§ SHORT TASK
Your task is to reproduce, verbatim and without pictures, the lines from the opening of the listing through the line containing "random.seed(7)".

## Start DATA EXTRACT

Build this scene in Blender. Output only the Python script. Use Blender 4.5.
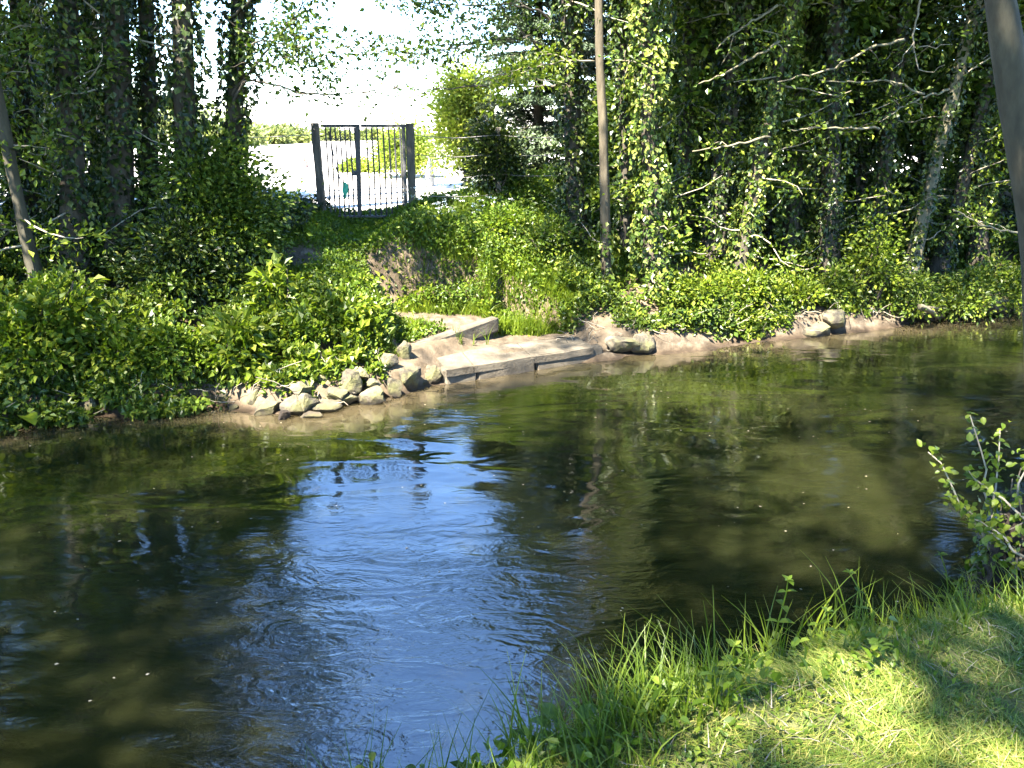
import bpy, math, random
import numpy as np
from math import radians, sin, cos, pi

for o in list(bpy.data.objects):
    bpy.data.objects.remove(o, do_unlink=True)
SC = bpy.context.scene
COL = SC.collection
rng = np.random.default_rng(7)
random.seed(7)

# ------------------------------------------------------------------ camera, sky, sun, exposure
CAMZ, FPX, PITCH = 3.5, 887.0, radians(16.7)
cam_d = bpy.data.cameras.new('camera')
cam_d.sensor_width = 36.0
cam_d.lens = 36.0 * FPX / 1024.0
cam_d.clip_start = 0.05
cam_d.clip_end = 3000
cam = bpy.data.objects.new('camera', cam_d)
COL.objects.link(cam)
cam.location = (0, 0, CAMZ)
cam.rotation_euler = (radians(90) - PITCH, 0, 0)
SC.camera = cam

SUN_EL, SUN_AZ = radians(54), math.atan2(-0.62, -0.78)      # the sun stands behind the camera and to its left
S = np.array([cos(SUN_EL) * sin(SUN_AZ), cos(SUN_EL) * cos(SUN_AZ), sin(SUN_EL)])
w = bpy.data.worlds.new('World'); SC.world = w; w.use_nodes = True
wn = w.node_tree
sky = wn.nodes.new('ShaderNodeTexSky')
sky.sky_type = 'NISHITA'; sky.sun_disc = False
sky.sun_elevation = SUN_EL; sky.sun_rotation = SUN_AZ
sky.air_density = 1.0; sky.dust_density = 0.0; sky.ozone_density = 8.0
wn.links.new(sky.outputs[0], wn.nodes['Background'].inputs[0])
wn.nodes['Background'].inputs[1].default_value = 0.105
sd = bpy.data.lights.new('sun', 'SUN'); sd.energy = 5.0; sd.angle = radians(0.55); sd.color = (1.0, 0.95, 0.85)
so = bpy.data.objects.new('sun', sd); COL.objects.link(so)
from mathutils import Vector
so.rotation_euler = Vector(S).to_track_quat('Z', 'Y').to_euler()
so.location = (-20, -20, 40)
SC.view_settings.view_transform = 'Standard'
SC.view_settings.look = 'None'
SC.view_settings.gamma = 1.0
SC.view_settings.exposure = 3.5
cy = SC.cycles
cy.max_bounces = 7; cy.diffuse_bounces = 3; cy.glossy_bounces = 3; cy.transmission_bounces = 4; cy.transparent_max_bounces = 4
cy.caustics_reflective = False; cy.caustics_refractive = False
cy.sample_clamp_indirect = 6
cy.use_denoising = True

# ------------------------------------------------------------------ pixel <-> place
CP, SP = cos(PITCH), sin(PITCH)
def ray(px, py):
    x = (px - 512) / FPX; v = (py - 384) / FPX
    return np.array([x, CP - v * SP, -SP - v * CP])
def PZ(px, py, z=0.0):
    d = ray(px, py); t = (z - CAMZ) / d[2]
    return np.array([d[0] * t, d[1] * t, z])
def PY(px, py, Y):
    d = ray(px, py); t = Y / d[1]
    return np.array([d[0] * t, Y, CAMZ + d[2] * t])

# ------------------------------------------------------------------ helpers
def noise2(x, y, seed=0, scale=1.0, octs=3):
    r = np.random.default_rng(seed)
    out = np.zeros_like(np.asarray(x, float)); a = 1.0; tot = 0
    f = scale
    for k in range(octs):
        for j in range(4):
            th = r.uniform(0, 2 * pi); ph = r.uniform(0, 2 * pi); fr = f * r.uniform(.7, 1.4)
            out = out + a * np.sin(fr * (x * cos(th) + y * sin(th)) + ph + 1.3 * np.sin(fr * .6 * (x * sin(th) - y * cos(th)) + ph * 2))
            tot += a * .5
        a *= .55; f *= 2.1
    return out / tot
def mesh(name, V, F, mat, parent=None, smooth=False, loc=None):
    """V (n,3); F (m,k) array, k = 3 or 4 (or a list of such arrays)"""
    V = np.asarray(V, np.float32)
    Fs = F if isinstance(F, list) else [F]
    Fs = [np.asarray(f, np.int32) for f in Fs if len(f)]
    me = bpy.data.meshes.new(name)
    me.vertices.add(len(V)); me.vertices.foreach_set('co', V.ravel())
    nl = sum(f.size for f in Fs); nf = sum(len(f) for f in Fs)
    me.loops.add(nl); me.loops.foreach_set('vertex_index', np.concatenate([f.ravel() for f in Fs]))
    me.polygons.add(nf)
    tot = np.concatenate([np.full(len(f), f.shape[1], np.int32) for f in Fs])
    st = np.concatenate([[0], np.cumsum(tot)[:-1]]).astype(np.int32)
    me.polygons.foreach_set('loop_start', st)
    me.polygons.foreach_set('loop_total', tot)
    me.polygons.foreach_set('use_smooth', np.full(nf, bool(smooth)))
    me.update(calc_edges=True); me.validate()
    if mat: me.materials.append(mat)
    o = bpy.data.objects.new(name, me); COL.objects.link(o)
    if loc is not None: o.location = loc
    if parent is not None: o.parent = parent
    return o
def tag(o, label=None, cat=None, group=None, kind=None):
    if label: o['label'] = label
    if cat: o['category'] = cat
    if group: o['group'] = group
    if kind: o['kind'] = kind
    return o
def empty(name, loc, label=None, cat=None, group=None):
    o = bpy.data.objects.new(name, None); COL.objects.link(o)
    o.location = [float(c) for c in loc]; o.empty_display_size = .2
    return tag(o, label, cat, group)
def nrm(a):
    return a / np.maximum(np.linalg.norm(a, axis=-1, keepdims=True), 1e-9)
class Geo:
    def __init__(s): s.v = []; s.q = []; s.t = []; s.n = 0
    def add(s, V, Q=None, T=None):
        V = np.asarray(V, float).reshape(-1, 3)
        if Q is not None and len(Q): s.q.append(np.asarray(Q, int) + s.n)
        if T is not None and len(T): s.t.append(np.asarray(T, int) + s.n)
        s.v.append(V); s.n += len(V)
    def build(s, name, mat, parent=None, smooth=False):
        F = []
        if s.q: F.append(np.concatenate(s.q))
        if s.t: F.append(np.concatenate(s.t))
        V = np.concatenate(s.v)
        if parent is not None: V = V - np.array(parent.matrix_basis.translation)
        return mesh(name, V, F, mat, parent, smooth)
    def tube(s, pts, rad, n=8, rough=0.0, seed=0, cap=True):
        pts = np.asarray(pts, float); rad = np.broadcast_to(np.asarray(rad, float), (len(pts),))
        tan = nrm(np.gradient(pts, axis=0))
        ref = np.array([0, 0, 1.0]) if abs(tan[0][2]) < .9 else np.array([1.0, 0, 0])
        u = nrm(np.cross(tan, ref)); 
        for i in range(1, len(u)):
            p = u[i-1] - tan[i] * np.dot(u[i-1], tan[i]); u[i] = p / max(np.linalg.norm(p), 1e-6)
        vv = np.cross(tan, u)
        a = np.arange(n) * 2 * pi / n
        R = rad[:, None] * np.ones((1, n))
        if rough:
            rr = np.random.default_rng(seed)
            R = R * (1 + rough * rr.normal(0, .5, R.shape) + rough * np.sin(a * 3 + seed)[None, :] + rough * np.sin(a * 5 + np.arange(len(pts))[:, None] * .4)) 
        V = pts[:, None, :] + R[..., None] * (np.cos(a)[None, :, None] * u[:, None, :] + np.sin(a)[None, :, None] * vv[:, None, :])
        i = np.arange(len(pts) - 1)[:, None] * n; j = np.arange(n)[None, :]; j2 = (j + 1) % n
        Q = np.stack([i + j, i + j2, i + n + j2, i + n + j], -1).reshape(-1, 4)
        V = V.reshape(-1, 3)
        T = None
        if cap:
            V = np.concatenate([V, pts[:1], pts[-1:]])
            b = len(V) - 2; e = len(V) - 1; L = (len(pts) - 1) * n
            T = [[b, (k + 1) % n, k] for k in range(n)] + [[e, L + k, L + (k + 1) % n] for k in range(n)]
        s.add(V, Q, T)
    def box(s, c, sx, sy, sz, rz=0.0, bev=0.0, tilt=0.0):
        x, y, z = sx / 2, sy / 2, sz / 2
        b = min(bev, x * .45, y * .45, z * .45) if bev else 0
        if not b:
            V = np.array([[i * x, j * y, k * z] for i in (-1, 1) for j in (-1, 1) for k in (-1, 1)], float)
            Q = [[0, 1, 3, 2], [4, 6, 7, 5], [0, 4, 5, 1], [2, 3, 7, 6], [0, 2, 6, 4], [1, 5, 7, 3]]
            T = None
        else:
            V = []
            for k in (-1, 1):
                V += [[i * (x - b), j * (y - b), k * z] for i, j in ((-1, -1), (1, -1), (1, 1), (-1, 1))]
            m = []
            for k in (-1, 1):
                m += [[(x - b) * i, (y) * j, k * (z - b)] if q else [x * i, (y - b) * j, k * (z - b)] for i, j, q in
                      ((-1, -1, 0), (-1, -1, 1), (1, -1, 1), (1, -1, 0), (1, 1, 0), (1, 1, 1), (-1, 1, 1), (-1, 1, 0))]
            V = np.array(V + m, float)
            # 0-3 bottom, 4-7 top, 8-15 lower ring, 16-23 upper ring
            Q = [[3, 2, 1, 0], [4, 5, 6, 7]]
            for r in range(8): Q.append([8 + r, 8 + (r + 1) % 8, 16 + (r + 1) % 8, 16 + r])
            T = []
            for ci, (r0, r1) in enumerate(((8, 9), (10, 11), (12, 13), (14, 15))):
                T.append([ci, r1, r0]); T.append([4 + ci, r0 + 8, r1 + 8])
            for ci in range(4):
                cj = (ci + 1) % 4; r0 = (9, 11, 13, 15)[ci]; r1 = (10, 12, 14, 8)[ci]
                Q.append([ci, cj, r1, r0]); Q.append([4 + ci, r0 + 8, r1 + 8, 4 + cj])
        if tilt:
            ct, st = cos(tilt), sin(tilt)
            V = V @ np.array([[ct, 0, st], [0, 1, 0], [-st, 0, ct]])
        cr, sr = cos(rz), sin(rz)
        V = V @ np.array([[cr, sr, 0], [-sr, cr, 0], [0, 0, 1]]) + np.asarray(c, float)
        s.add(V, Q, T)
    def leaves(s, p, size, axis=None, normal=None, aspect=.62, spread=1.0, six=False, seed=None, fold=.12):
        """leaf blades: base at p, long axis, folded along the midrib"""
        r = rng if seed is None else np.random.default_rng(seed)
        p = np.asarray(p, float); N = len(p)
        if N == 0: return
        size = np.broadcast_to(np.asarray(size, float), (N,))[:, None]
        a = r.normal(0, 1, (N, 3)) * spread
        if axis is not None: a = a + axis
        a = nrm(a)
        n = r.normal(0, 1, (N, 3)) * spread * .8
        if normal is not None: n = n + normal
        b = nrm(np.cross(n, a)); n = np.cross(a, b)
        L = size; W = size * aspect * r.uniform(.8, 1.2, (N, 1))
        if not six:
            V = np.stack([p, p + a * L * .45 + b * W * .5 + n * L * fold, p + a * L - n * L * .1, p + a * L * .45 - b * W * .5 + n * L * fold], 1)
            Q = np.arange(N)[:, None] * 4 + np.array([[0, 1, 2, 3]])
            s.add(V.reshape(-1, 3), Q)
        else:
            f = fold
            V = np.stack([p, p + a * L * .25 + b * W * .42 + n * L * f, p + a * L * .62 + b * W * .4 + n * L * f * .8, p + a * L - n * L * .12,
                          p + a * L * .62 - b * W * .4 + n * L * f * .8, p + a * L * .25 - b * W * .42 + n * L * f, p + a * L * .3, p + a * L * .65 - n * L * .03], 1)
            i = np.arange(N)[:, None] * 8
            Q = np.concatenate([i + np.array([[6, 7, 2, 1]]), i + np.array([[6, 5, 4, 7]])])
            T = np.concatenate([i + np.array([[0, 6, 1]]), i + np.array([[0, 5, 6]]), i + np.array([[7, 3, 2]]), i + np.array([[7, 4, 3]])])
            s.add(V.reshape(-1, 3), Q, T)
    def blades(s, p, h, wd, lean, segs=3, seed=1):
        """grass blades: p bases, h lengths, lean (N,2) sideways reach"""
        r = np.random.default_rng(seed); N = len(p)
        h = np.broadcast_to(np.asarray(h, float), (N,)); wd = np.broadcast_to(np.asarray(wd, float), (N,))
        th = r.uniform(0, 2 * pi, N); side = np.stack([np.cos(th), np.sin(th), 0 * th], -1)
        rows = []
        for k in range(segs + 1):
            t = k / segs
            c = p + np.stack([lean[:, 0] * t * t, lean[:, 1] * t * t, h * (t - .28 * t * t * np.minimum(1.5, np.hypot(lean[:, 0], lean[:, 1]) / np.maximum(h, 1e-3)))], -1)
            ww = (wd * (1 - t ** 1.6) * .5 + .0004)[:, None]
            rows.append(c - side * ww); rows.append(c + side * ww)
        V = np.stack(rows, 1); m = 2 * (segs + 1)
        i = np.arange(N)[:, None] * m
        Q = np.concatenate([i + np.array([[2 * k, 2 * k + 1, 2 * k + 3, 2 * k + 2]]) for k in range(segs)])
        s.add(V.reshape(-1, 3), Q)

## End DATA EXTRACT

§ RESPONSE
Build this scene in Blender. Output only the Python script. Use Blender 4.5.
import bpy, math, random
import numpy as np
from math import radians, sin, cos, pi

for o in list(bpy.data.objects):
    bpy.data.objects.remove(o, do_unlink=True)
SC = bpy.context.scene
COL = SC.collection
rng = np.random.default_rng(7)
random.seed(7)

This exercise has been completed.